Three Strong Women, though not always easy to read, is a wonderful novel: psychologically rich, surprising in structure and choice of perspective, experimental and challenging. You could open the book expecting a straightforward narrative about three women and though you do indeed read in detail about three women’s lives, it’s not always in the ways you might expect.
Norah has struggled to forge a life for herself in Paris despite being abandoned by her rich father who left her and her mother and sister when they were small. He went back to Senegal taking, without any discussion, their little brother with him.
Now a lawyer and a parent, the novel follows her return to Dakar in response to her father’s call for help. She is shown to her brother’s room. Where is he? Where is her father’s most recent wife? Why is the house so quiet?
Fanta married a white man and emigrated to France, but life in Europe isn’t everything she might have hoped for. Everything we learn about her comes from her husband’s fevered mind. Rudy is volatile and traumatised and as we follow a day in his troubled life, we can’t help but take in the sorry history of his and Fanta’s marriage as we go.

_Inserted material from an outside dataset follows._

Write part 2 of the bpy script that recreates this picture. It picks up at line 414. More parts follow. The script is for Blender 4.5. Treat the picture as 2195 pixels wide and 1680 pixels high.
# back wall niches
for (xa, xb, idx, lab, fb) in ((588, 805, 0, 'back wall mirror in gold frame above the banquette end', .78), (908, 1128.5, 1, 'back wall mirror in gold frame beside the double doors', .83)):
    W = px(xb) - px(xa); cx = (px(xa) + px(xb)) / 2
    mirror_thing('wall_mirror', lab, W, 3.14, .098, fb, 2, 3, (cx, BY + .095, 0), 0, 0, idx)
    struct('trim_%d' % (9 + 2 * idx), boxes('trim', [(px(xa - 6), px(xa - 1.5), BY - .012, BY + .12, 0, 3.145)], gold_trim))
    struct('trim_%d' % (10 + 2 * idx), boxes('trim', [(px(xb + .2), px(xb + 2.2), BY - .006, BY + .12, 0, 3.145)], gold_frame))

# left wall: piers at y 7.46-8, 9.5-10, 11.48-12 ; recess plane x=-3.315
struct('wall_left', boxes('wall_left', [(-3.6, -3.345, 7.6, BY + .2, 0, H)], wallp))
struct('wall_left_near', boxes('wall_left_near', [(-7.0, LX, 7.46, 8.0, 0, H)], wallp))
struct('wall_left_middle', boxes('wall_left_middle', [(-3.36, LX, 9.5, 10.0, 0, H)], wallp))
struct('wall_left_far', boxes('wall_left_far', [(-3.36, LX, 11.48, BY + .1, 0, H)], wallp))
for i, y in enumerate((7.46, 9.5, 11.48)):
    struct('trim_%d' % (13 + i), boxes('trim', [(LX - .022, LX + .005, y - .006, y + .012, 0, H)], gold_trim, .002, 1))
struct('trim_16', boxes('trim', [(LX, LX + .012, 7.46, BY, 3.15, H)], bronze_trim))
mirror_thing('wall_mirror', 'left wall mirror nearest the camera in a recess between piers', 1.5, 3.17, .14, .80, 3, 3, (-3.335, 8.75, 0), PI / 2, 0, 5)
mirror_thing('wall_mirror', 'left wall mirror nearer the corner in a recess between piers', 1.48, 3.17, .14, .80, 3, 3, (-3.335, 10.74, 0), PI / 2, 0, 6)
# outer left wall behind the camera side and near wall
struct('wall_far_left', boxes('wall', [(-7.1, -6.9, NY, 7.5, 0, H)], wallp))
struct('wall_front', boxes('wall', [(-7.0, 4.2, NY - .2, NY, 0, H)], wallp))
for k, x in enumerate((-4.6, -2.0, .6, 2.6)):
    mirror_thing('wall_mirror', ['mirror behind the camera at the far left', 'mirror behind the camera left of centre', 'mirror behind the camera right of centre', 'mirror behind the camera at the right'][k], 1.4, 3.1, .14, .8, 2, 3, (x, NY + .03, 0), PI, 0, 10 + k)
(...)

And then there is Khady, brought up by her grandmother who had no choice but to take Khady in when her parents abandoned her. Khady whose kind husband dies and leaves her childless, who has no relatives or money, and so must live with her resentful in-laws who only want to be rid of her. ‘She was happy to be Khady, there had never been any dubious chink between herself and the implacable reality of the person called Khady Demba.’ (p224)
To describe Khady as stoic, even though she would have no knowledge of the heritage of this philosophical outlook, stretches the word to its very limit as she is forced to embark on a journey to Europe.
Not only are all three women’s stories linked, each woman seems to represent one of the many ways in which the lives of the people of Senegal can connect with France. Norah has fought to become part of the French middle classes. Fanta has had to face the difficulties of taking African qualifications to France. Khady is from the poorest background and her hardships extreme.
Each section is also presented with a counterpoint, a differing viewpoint that adds to the main body of each woman’s story and in a way each story takes the idea of viewpoint, the bird’s eye view, and explores it differently. We have: Norah’s father perching in the flame tree; Rudy feeling pursued by a buzzard he believes is sent by an avenging Fanta; Khady’s observation of birds, in particular crows, and her ending. Three Strong Women is partly an exploration of the multiplicity of story, the plethora of perspective that makes the world such a vivid and complex place.
It is easy to see why Marie NDiaye is so highly praised. Three Strong Women is one of those novels that forces you to look at things differently. I know I will go back to it and can’t wait to read more of NDiaye’s work.
This week I’m reading The Cauliflower by Nicola Barker.